Some time later, the Device Manager wants to set the time on all devices. So it iterates through its list of devices and calls the generic (maybe even abstract) Device::SetTime(const struct timespec_t&) method on each of them.

When it gets to your temperature device, it calls USBTemperatureDevice::SetTime(const struct timespec_t&), since USBTemperatureDevice overrode the one in Device (which was either abstract, i.e. virtual void SetTime(const struct timespec_t&) = 0; or a no-op, i.e. virtual void SetTime(const struct timespec_t&) {}, so you don't have to override it for devices that can't set time). USBTemperatureDevice::SetTime(const struct timespec_t&) does whatever USB Temperature sensor-specific things are needed, using the USBTemperatureThingConnection, to get the time set.
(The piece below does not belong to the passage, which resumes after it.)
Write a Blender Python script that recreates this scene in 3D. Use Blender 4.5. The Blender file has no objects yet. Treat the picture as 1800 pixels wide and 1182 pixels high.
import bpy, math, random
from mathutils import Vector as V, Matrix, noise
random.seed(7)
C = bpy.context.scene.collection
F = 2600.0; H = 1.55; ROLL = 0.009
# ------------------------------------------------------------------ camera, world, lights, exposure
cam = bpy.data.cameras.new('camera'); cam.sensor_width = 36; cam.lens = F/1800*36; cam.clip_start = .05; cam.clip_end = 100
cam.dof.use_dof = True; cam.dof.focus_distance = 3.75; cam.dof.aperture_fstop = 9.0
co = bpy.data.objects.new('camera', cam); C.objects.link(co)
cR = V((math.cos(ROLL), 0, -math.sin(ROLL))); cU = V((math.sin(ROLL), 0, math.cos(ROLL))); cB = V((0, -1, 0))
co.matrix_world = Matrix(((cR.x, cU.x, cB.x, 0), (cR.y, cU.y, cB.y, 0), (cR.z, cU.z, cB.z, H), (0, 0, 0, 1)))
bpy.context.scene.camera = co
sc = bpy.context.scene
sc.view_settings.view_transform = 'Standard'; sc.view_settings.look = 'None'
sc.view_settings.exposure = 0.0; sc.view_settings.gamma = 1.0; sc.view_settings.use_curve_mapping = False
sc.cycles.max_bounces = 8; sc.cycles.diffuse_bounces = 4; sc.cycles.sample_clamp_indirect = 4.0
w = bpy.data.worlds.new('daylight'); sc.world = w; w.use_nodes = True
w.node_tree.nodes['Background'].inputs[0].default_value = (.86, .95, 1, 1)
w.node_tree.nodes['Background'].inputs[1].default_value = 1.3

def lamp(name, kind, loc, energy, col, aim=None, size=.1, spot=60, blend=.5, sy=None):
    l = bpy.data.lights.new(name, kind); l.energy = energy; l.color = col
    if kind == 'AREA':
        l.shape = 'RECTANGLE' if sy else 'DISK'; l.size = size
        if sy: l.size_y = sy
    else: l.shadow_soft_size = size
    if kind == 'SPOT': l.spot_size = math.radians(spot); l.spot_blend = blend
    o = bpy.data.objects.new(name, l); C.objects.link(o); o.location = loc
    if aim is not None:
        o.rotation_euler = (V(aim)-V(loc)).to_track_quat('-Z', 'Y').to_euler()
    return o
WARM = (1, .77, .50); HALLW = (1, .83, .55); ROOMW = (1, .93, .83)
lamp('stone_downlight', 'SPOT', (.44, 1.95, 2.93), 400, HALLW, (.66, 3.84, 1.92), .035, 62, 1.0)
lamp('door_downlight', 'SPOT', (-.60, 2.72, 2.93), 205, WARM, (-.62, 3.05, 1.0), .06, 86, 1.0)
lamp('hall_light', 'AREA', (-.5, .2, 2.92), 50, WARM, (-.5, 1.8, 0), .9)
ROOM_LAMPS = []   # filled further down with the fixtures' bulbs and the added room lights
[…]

Some time later, the device might send back a "Time Set Result" message, saying if it worked or not. That comes in on the USBTemperatureThingConnection, which wakes up your thread and you need to deal with it. So your USBTemperatureDevice::DealWithMessageFromSensor() method (which only exists in USBTemperatureDevice) dives into the message contents and figures out if the time setting worked or not. It then takes that result, turns it into a value defined in enum Device::ResultCode and calls Device::TimeSetComplete(ResultCode result), which records the result, sets a flag (bool Device::timeComplete) saying the result is in, and then hits a Semaphore or Condition to wake up the Device Manager and get it to check all the Device's, in case it was blocked waiting for all the devices to finish setting time before continuing.

I have no idea what that pattern is called. If pressed, I'd say "subclassing", or "object-oriented design" if I felt grumpy. The "middleware" is the Device class, the DeviceManager, and all their underlings. The application then just talks to the Device Manager, or at most to the generic Device interface of a specific device.

Btw. Factory pattern was planned, each object would run in separate thread :)

Good to hear.